Kang: The Continuing Relevance of Section 5

Michael Kang sends along the following guest post:

    Thanks to Rick Hasen for hosting this discussion of NAMUDNO, which I’m happy to join near its close. I’ve enjoyed surveying academic opinion about the Voting Rights Act and NAMUDNO, but I’m less skeptical than many of my colleagues about Section 5’s continuing relevance. Of course President Obama’s election was a watershed moment in the evolution of American racial politics that mark today as importantly different from 1965. Of course the crisper tailoring of the Section 5 coverage formula and bailout provisions is eminently sensible, as are calls for deeper attention to the evolution of what Dan Tokaji calls the “new vote denial” and to the development of broader guarantees for an affirmative right to vote. However, as much as things have changed in many parts of the country, it is easy to forget that things have changed much less in others, as Nate Persily’s brief in NAMUDNO points out. Where I live, in Georgia, new measures that threaten to limit the franchise are regularly legislated, and while these proposals may be motivated at their base by partisanship, the effective targeting of these measures against certain populations of voters is no mistake. DOJ’s refusal to preclear Georgia’s requirement of proof of citizenship, following the presidential transition, helps remind us how Section 5 can make a meaningful difference along these lines.
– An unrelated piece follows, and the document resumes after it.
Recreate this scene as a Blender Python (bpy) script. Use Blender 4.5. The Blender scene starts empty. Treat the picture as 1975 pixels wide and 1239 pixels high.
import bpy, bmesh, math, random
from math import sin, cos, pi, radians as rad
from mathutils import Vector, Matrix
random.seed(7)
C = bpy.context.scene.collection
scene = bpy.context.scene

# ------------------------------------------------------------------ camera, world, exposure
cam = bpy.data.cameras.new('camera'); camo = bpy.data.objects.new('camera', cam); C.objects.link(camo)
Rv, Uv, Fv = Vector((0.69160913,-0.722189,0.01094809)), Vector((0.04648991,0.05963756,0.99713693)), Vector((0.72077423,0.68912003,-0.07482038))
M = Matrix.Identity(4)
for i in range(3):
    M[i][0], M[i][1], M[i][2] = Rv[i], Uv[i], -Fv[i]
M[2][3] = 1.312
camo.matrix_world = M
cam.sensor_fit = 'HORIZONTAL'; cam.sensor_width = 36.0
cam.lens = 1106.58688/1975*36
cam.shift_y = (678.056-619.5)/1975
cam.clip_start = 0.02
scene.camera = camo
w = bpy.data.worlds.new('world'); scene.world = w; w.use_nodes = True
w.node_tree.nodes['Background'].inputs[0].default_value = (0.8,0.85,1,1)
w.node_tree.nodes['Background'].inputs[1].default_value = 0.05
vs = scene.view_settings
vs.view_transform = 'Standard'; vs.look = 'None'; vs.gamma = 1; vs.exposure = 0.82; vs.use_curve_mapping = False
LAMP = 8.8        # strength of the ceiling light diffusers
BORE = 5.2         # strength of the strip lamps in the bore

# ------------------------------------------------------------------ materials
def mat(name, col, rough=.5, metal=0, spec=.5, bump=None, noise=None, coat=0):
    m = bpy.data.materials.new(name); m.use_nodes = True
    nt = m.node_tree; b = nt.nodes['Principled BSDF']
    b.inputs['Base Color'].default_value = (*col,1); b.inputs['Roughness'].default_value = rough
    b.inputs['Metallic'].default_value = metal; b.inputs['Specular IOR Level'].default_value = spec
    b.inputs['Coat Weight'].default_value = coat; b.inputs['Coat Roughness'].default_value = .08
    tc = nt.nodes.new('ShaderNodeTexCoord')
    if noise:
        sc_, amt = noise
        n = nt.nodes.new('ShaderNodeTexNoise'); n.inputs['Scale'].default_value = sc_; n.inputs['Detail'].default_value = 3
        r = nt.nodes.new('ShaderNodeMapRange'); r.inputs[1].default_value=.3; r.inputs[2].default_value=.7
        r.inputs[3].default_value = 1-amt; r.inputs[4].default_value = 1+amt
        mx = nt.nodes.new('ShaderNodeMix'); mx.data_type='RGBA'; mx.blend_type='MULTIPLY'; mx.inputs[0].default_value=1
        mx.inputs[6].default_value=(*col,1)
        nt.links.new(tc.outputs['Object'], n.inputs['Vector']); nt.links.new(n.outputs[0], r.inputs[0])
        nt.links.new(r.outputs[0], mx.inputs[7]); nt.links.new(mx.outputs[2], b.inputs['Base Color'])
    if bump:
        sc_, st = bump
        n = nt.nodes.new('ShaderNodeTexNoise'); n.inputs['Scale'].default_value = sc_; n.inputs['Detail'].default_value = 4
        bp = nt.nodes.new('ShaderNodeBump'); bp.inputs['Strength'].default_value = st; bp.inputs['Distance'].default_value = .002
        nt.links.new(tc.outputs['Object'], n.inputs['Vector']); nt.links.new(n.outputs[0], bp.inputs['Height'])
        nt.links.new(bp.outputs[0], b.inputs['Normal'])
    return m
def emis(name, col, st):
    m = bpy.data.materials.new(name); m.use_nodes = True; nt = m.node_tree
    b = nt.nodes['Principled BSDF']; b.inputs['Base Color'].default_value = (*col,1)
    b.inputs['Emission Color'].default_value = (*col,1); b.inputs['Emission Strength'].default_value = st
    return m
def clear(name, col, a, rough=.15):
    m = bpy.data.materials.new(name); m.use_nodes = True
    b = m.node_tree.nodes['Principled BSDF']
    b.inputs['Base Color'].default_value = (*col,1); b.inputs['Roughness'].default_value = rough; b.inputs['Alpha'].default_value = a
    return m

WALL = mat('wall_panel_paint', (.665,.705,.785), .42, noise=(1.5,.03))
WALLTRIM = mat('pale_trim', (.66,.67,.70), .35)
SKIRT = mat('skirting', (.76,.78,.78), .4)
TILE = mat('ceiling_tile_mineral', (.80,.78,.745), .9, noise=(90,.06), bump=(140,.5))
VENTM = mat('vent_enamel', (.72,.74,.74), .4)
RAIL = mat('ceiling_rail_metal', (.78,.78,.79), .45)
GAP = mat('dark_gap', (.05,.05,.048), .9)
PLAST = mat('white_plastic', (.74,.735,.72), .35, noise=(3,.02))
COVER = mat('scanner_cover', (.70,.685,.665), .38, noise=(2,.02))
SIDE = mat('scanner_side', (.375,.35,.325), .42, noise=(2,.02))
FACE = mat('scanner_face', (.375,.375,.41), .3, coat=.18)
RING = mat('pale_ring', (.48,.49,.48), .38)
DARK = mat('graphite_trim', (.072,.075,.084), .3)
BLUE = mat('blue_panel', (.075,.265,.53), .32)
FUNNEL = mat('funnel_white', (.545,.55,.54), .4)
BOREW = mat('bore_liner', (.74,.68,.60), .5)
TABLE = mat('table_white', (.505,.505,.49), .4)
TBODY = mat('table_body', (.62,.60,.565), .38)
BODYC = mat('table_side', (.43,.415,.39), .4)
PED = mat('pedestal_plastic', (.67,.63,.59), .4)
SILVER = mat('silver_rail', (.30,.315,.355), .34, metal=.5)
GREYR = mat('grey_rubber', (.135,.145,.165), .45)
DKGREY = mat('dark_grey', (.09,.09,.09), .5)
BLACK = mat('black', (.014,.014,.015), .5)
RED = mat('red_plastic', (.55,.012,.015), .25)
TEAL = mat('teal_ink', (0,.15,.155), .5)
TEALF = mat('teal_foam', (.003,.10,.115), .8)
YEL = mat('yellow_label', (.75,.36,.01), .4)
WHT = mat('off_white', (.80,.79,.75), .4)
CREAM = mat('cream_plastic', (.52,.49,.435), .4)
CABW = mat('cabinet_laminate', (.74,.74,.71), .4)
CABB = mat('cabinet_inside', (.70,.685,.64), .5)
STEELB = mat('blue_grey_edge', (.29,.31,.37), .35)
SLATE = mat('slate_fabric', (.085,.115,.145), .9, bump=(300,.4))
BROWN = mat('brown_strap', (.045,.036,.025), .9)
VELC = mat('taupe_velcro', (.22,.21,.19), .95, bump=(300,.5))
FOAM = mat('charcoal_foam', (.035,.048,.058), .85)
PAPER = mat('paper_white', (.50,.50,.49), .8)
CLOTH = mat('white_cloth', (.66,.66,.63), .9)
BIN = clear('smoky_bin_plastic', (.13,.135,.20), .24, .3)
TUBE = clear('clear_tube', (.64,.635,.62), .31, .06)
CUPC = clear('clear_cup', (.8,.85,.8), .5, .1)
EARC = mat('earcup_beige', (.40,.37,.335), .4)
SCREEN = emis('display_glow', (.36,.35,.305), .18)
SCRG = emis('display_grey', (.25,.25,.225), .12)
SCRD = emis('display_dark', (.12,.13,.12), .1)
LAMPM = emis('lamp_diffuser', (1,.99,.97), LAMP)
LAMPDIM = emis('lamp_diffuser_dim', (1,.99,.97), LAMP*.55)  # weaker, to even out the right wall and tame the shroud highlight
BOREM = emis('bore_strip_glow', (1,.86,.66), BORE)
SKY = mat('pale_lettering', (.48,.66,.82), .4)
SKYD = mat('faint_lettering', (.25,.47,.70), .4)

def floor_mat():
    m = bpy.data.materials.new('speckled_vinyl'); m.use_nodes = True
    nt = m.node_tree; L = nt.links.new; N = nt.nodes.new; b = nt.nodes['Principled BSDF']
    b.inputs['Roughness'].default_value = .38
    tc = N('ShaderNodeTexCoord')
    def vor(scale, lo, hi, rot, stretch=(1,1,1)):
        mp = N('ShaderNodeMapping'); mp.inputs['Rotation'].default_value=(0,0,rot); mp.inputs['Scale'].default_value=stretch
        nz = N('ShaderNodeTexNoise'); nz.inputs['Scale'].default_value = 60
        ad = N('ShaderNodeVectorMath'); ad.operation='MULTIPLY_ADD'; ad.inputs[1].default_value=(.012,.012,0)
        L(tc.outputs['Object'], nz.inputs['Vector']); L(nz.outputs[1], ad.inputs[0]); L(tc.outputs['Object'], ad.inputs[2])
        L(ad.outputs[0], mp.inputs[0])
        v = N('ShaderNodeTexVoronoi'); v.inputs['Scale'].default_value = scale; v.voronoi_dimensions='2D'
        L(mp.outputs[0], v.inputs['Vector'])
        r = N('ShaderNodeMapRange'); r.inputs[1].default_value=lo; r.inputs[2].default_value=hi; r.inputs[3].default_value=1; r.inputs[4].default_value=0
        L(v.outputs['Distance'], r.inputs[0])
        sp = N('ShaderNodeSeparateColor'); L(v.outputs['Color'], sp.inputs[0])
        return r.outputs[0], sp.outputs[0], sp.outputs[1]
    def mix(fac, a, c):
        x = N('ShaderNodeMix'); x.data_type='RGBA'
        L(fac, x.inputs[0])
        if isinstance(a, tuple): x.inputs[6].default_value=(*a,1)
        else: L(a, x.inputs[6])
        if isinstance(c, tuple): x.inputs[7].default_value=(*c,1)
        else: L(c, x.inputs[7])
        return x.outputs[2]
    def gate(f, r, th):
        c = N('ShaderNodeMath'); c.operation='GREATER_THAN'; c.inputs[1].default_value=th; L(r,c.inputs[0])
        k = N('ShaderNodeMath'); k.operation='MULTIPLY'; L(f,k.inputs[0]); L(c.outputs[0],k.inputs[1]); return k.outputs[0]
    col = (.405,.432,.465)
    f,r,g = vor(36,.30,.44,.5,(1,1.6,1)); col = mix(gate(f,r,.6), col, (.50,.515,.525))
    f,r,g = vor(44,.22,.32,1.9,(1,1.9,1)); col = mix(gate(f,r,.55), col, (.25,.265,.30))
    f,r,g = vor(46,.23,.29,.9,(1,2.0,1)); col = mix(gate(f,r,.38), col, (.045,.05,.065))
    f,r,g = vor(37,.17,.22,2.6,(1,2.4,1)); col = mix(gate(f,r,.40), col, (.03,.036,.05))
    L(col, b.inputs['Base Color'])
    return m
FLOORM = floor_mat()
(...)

    The aftermath of NAMUDNO is less likely to be a major overhaul of, or a major shifting away from, the Voting Rights Act, but instead another incremental adjustment and peaceful co-existence of the VRA with new regulatory initiatives. I’m skeptical that Congress will be much less deferential to the VRA than a Court staffed by politically insulated Justices who appeared ideologically hostile to it during oral argument before ultimately issuing a more careful, perhaps “statesmanlike” decision. But the continuing relevance of the VRA need not crowd out new reform extensions, and indeed, one might reasonably hope that new extensions supplement, rather than necessarily supplant, and draw political strength from the VRA’s historical pedigree.
    A looming question is what NAMUDNO signals for the viability of Section 2. The legal debate about the constitutionality of the VRA, post Boerne, until rather recently focused on Section 2. Section 5 seemed on safer ground with its limited coverage, preclearance review limited to retrogressive changes, and sunset and bailout provisions. Debate about NAMUDNO has softened resistance to challenges against the VRA and potentially cleared political space for the Court to strike down Section 5’s more vulnerable sister. However, this path doesn’t seem the Roberts Court’s style, which has more often been the crafty use of standing, as-applied challenges, and here in NAMUDNO, implausible statutory evasion, to achieve its policy ends by indirect means. The Roberts Court already carved back Section 2’s reach earlier this Term in Bartlett v. Strickland, but its response to future challenges is likely to entail similar limitations of the law’s substantive reach, but executed carefully to avoid the unwanted headlines that follow from directly overruling precedent or striking down Section 2. This may well be the path taken by the Court with respect to Section 5 following NAMUDNO, at least if Nate Persily is correct about the Court’s bailout analysis. Although the Ricks– Hasen and Pildes –compare NAMUDNO to Bush v. Gore, the NAMUDNO decision reminds me of Wisconsin Right to Life v. FEC. Like WRTL, NAMUDNO eschews sweeping invalidation but may just as well undermine Section 5’s foundations over the long run, if Nate is right, by chipping away at its application case-by-case through judicially mandated bailout.
    Finally, the shift in academic opinion, at least in legal circles, about the Voting Rights Act is striking to consider. Academic opinion has shifted from nearly universal support a decade ago, to sober concern about its constitutional vulnerability a few years ago, to what now seems to have galvanized during debate leading up to and following NAMUDNO into a skeptical consensus among academics against the Voting Rights Act’s usefulness going forward. The Court’s decision in NAMUDNO will prove astoundingly canny if the shift in academic opinion surrounding the case is a harbinger of a parallel shift still to come in political and public opinion. Others have speculated that NAMUDNO is a warning shot intended to spur political reconsideration of the VRA, and a quick review of academic reaction suggests the warning shot has already achieved the intended doubts and alarm among us “early adopters.” But I wonder whether Congress and the civil rights community are likely to follow academic opinion following NAMUDNO any more than they followed it during the 2006 renewal process. I have my doubts, particularly when academic prognostications on these issues, while substantively sensible on paper, have been noticeably inaccurate in predicting actual results on the field.